Enfin, aborder la recherche sous l'angle des femmes amène à reconsidérer également la périodisation, et à rejeter comme non opérationnelle la césure traditionnelle de 1945: malgré l'obtention des droits de vote et d'éligibilité, l'accès au champ du politique demeure très limité, la maternité apparaît toujours comme inéluctable, et l'appréhension du travail féminin se modifie peu. Pour les femmes, l'axe décisif est plutôt celui du milieu des années soixante, longtemps masqué par une histoire vue au masculin, un masculin universalisé[6].

Notes.

[1] Dominique Loiseau, "Femmes et militantismes, Saint-Nazaire et sa région, 1930-1980", Doctorat d'histoire, Paris VII, 1993. Dominique Loiseau, "Femmes et militantisme", L'Harmattan,1996.
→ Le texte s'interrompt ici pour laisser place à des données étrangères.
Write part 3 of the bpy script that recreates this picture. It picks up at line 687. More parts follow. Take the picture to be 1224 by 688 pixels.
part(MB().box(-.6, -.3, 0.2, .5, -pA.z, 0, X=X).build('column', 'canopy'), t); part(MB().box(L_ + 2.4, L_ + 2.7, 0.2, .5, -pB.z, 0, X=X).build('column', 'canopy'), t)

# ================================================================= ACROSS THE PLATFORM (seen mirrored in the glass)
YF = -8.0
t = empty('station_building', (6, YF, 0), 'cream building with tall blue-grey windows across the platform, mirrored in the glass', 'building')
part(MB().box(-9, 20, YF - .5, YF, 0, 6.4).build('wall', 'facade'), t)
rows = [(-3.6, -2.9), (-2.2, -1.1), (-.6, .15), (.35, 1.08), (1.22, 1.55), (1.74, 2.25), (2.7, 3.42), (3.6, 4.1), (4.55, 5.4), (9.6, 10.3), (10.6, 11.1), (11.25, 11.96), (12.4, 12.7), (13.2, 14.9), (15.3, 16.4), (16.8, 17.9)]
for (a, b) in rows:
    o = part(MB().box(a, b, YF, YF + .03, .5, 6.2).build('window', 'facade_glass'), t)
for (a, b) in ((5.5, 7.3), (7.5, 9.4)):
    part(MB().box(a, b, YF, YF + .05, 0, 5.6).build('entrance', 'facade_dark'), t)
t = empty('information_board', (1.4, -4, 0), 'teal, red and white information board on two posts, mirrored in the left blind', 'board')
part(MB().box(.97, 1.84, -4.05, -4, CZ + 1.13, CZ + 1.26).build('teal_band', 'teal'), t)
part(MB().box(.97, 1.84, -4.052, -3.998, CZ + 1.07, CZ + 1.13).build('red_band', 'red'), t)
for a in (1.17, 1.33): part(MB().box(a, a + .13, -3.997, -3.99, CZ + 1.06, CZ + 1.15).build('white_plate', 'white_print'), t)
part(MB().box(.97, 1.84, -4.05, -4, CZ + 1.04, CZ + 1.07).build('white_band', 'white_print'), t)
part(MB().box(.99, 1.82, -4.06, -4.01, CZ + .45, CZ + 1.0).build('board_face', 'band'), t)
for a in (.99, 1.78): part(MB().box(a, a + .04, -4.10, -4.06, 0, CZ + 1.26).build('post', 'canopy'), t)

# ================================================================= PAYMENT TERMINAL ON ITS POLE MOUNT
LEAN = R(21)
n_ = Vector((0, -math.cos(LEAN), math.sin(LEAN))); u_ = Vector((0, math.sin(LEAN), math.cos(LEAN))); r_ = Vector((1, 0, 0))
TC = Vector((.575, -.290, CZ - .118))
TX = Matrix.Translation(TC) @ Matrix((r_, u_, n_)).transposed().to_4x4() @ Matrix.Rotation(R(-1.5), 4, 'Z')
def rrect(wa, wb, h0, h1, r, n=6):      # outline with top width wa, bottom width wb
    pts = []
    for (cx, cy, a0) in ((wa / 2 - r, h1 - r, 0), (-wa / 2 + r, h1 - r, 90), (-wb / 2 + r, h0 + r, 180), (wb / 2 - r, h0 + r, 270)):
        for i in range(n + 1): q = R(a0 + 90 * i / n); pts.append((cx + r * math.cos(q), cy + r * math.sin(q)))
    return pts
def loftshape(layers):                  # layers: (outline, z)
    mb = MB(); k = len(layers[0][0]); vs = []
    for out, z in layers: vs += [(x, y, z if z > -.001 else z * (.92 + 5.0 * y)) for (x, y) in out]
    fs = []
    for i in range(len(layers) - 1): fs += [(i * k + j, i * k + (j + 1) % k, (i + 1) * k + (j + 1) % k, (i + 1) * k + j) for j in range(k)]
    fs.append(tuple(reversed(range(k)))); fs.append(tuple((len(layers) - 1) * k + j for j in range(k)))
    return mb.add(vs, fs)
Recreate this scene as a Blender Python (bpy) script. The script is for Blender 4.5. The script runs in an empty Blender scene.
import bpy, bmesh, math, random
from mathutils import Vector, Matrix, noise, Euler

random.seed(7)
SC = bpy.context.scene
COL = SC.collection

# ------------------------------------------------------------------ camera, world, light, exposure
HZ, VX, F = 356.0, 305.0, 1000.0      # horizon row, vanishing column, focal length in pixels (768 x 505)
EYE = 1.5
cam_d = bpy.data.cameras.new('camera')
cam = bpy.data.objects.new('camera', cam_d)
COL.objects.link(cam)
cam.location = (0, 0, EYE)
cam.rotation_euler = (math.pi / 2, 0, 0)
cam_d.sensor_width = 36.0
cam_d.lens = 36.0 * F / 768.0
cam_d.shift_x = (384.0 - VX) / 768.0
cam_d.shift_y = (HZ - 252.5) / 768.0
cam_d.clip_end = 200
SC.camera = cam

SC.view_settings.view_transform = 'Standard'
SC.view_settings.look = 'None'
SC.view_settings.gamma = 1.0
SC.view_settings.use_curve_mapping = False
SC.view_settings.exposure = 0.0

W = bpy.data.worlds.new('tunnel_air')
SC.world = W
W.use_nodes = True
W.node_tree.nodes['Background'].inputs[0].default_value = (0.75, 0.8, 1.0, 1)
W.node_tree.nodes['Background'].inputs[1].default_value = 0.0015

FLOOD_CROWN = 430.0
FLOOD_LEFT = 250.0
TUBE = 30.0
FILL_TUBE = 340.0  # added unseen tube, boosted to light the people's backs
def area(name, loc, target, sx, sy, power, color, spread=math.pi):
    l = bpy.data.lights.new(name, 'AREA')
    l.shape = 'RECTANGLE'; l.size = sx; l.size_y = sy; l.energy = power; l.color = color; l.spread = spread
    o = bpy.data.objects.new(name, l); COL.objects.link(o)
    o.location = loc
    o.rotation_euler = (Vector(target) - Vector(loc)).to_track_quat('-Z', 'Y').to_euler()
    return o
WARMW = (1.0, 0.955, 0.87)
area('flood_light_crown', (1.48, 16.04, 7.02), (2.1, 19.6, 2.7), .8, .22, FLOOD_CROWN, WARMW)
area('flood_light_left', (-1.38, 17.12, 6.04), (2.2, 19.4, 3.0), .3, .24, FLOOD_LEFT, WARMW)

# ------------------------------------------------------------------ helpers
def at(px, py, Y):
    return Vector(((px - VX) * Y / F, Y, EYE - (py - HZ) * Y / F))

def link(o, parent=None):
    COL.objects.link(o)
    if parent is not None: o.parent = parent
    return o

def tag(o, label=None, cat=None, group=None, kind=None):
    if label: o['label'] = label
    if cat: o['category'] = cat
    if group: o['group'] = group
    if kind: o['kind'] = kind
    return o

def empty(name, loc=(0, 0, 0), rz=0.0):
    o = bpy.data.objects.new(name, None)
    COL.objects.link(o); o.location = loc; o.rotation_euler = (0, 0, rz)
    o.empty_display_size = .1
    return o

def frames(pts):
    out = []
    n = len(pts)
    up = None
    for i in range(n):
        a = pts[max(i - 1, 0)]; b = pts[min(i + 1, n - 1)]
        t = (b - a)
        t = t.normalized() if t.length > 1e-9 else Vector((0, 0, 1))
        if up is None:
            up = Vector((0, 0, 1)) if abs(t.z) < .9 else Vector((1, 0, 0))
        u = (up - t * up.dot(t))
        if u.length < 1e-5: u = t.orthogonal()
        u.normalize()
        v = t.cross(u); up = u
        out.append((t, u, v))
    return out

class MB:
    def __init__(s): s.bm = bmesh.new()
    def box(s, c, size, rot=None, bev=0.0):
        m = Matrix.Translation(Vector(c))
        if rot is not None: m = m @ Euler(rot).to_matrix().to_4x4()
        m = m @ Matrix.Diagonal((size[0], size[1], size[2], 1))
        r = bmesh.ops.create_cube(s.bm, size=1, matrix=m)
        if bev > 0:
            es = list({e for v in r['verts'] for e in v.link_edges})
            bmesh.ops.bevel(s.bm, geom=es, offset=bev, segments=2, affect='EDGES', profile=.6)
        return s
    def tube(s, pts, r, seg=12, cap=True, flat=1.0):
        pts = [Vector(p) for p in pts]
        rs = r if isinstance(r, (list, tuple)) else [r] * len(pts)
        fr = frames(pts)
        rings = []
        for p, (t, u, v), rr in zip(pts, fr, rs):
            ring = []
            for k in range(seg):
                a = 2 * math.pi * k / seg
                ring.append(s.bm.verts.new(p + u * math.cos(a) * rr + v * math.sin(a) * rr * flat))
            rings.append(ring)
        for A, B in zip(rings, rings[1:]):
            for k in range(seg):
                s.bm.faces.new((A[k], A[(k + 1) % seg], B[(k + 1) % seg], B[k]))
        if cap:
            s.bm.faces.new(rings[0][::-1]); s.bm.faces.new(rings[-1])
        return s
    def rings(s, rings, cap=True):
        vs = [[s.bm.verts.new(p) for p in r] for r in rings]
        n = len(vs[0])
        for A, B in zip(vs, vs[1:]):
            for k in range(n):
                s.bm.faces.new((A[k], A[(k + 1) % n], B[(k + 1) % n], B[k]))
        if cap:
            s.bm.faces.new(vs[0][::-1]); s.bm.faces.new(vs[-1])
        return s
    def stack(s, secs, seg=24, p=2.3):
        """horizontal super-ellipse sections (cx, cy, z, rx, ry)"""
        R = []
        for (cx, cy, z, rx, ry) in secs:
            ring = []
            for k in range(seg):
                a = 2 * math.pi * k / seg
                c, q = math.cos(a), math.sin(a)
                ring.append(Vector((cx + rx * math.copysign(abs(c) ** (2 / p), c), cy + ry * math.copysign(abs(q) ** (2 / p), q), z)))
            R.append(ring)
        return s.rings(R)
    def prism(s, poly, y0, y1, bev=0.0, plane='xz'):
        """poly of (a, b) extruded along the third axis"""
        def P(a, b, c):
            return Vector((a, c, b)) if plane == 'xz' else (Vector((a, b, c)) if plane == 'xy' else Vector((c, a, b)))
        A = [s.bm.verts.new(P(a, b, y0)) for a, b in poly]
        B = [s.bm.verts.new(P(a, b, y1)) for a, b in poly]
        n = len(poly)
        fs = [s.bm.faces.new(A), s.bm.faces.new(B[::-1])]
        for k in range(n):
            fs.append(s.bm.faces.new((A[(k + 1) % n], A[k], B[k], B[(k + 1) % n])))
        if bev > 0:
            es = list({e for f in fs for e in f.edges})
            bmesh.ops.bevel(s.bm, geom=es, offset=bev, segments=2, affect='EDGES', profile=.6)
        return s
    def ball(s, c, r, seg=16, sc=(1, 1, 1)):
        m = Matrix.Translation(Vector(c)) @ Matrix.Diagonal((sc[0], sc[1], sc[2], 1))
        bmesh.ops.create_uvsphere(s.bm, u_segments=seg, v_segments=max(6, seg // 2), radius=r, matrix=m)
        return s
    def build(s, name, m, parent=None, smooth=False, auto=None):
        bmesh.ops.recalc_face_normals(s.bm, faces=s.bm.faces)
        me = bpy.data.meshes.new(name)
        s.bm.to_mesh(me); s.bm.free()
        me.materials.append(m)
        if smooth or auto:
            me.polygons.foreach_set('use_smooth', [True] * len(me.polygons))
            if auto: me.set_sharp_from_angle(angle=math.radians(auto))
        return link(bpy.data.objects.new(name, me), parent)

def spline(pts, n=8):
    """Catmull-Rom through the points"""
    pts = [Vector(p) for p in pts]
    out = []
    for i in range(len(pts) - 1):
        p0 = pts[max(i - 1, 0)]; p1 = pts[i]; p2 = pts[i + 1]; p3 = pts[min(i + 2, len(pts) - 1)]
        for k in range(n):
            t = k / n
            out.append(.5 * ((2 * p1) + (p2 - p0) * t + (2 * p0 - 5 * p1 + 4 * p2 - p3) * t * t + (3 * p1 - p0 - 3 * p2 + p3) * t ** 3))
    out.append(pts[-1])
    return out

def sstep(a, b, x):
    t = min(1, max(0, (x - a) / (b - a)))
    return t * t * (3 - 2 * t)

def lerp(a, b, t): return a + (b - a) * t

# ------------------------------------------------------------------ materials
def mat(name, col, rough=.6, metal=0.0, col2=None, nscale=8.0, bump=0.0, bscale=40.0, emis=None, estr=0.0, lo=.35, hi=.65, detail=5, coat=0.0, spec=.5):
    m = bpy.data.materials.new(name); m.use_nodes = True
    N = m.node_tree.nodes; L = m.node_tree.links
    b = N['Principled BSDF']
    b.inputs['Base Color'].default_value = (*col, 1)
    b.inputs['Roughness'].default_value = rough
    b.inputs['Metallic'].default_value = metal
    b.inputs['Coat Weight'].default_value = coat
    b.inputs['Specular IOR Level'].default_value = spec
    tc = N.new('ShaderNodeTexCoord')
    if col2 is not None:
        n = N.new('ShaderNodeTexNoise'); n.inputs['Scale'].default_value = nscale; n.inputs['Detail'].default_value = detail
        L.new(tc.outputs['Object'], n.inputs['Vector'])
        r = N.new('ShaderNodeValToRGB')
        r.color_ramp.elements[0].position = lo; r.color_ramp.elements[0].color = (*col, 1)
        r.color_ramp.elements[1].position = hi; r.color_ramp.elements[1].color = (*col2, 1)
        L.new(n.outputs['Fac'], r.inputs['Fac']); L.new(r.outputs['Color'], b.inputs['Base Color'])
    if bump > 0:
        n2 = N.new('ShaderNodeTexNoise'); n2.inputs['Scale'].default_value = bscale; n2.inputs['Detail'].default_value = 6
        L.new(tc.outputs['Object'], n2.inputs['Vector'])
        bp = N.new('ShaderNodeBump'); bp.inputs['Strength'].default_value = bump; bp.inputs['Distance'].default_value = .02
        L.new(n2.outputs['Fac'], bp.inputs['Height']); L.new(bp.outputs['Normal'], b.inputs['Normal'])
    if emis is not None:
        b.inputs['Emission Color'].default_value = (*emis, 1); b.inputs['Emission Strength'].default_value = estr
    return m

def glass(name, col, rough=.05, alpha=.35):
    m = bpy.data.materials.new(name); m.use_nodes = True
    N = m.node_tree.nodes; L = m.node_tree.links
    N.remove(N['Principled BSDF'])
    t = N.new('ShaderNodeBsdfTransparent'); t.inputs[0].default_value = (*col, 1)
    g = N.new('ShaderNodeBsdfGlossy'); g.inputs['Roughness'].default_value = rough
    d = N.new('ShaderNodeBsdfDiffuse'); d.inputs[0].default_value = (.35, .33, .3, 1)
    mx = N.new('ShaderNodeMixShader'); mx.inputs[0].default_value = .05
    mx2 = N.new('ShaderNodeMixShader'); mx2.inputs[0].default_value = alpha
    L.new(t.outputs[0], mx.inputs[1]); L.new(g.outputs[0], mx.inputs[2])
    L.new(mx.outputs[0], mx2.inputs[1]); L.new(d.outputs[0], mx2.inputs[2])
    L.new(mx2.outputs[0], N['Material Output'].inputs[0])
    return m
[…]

[2] Il faut y ajouter la Confédération syndicale des familles, "soeur ennemie" de l'APF, peu présente dans la région étudiée, à l'époque considérée. L'APF, puis la CSCV, sont mixtes selon leurs statuts; réelle au départ, cette mixité est ensuite battue en brèche par un fort processus de féminisation, fruit, entre autres, des actions menées pendant la journée, donc par les femmes, et des thèmes abordés. Actuellement, les hommes représentent moins de 10% des effectifs.

[3] Union des Jeunes filles de France, Comité mondial des femmes contre la misère et la guerre.

[4] Rapport d'orientation de l'APF, 1952. UFF de Marseille, 1966.

[5] Chantal Rogerat, Femmes et syndicalistes: assimilation ou intégration ? La dynamique du compromis, "La liberté du travail", éditions Sylleps, 1995.

[6] Voir également Francoise Thébaud. Introduction au tome 5 de "Histoire des femmes''. Plon. 1992.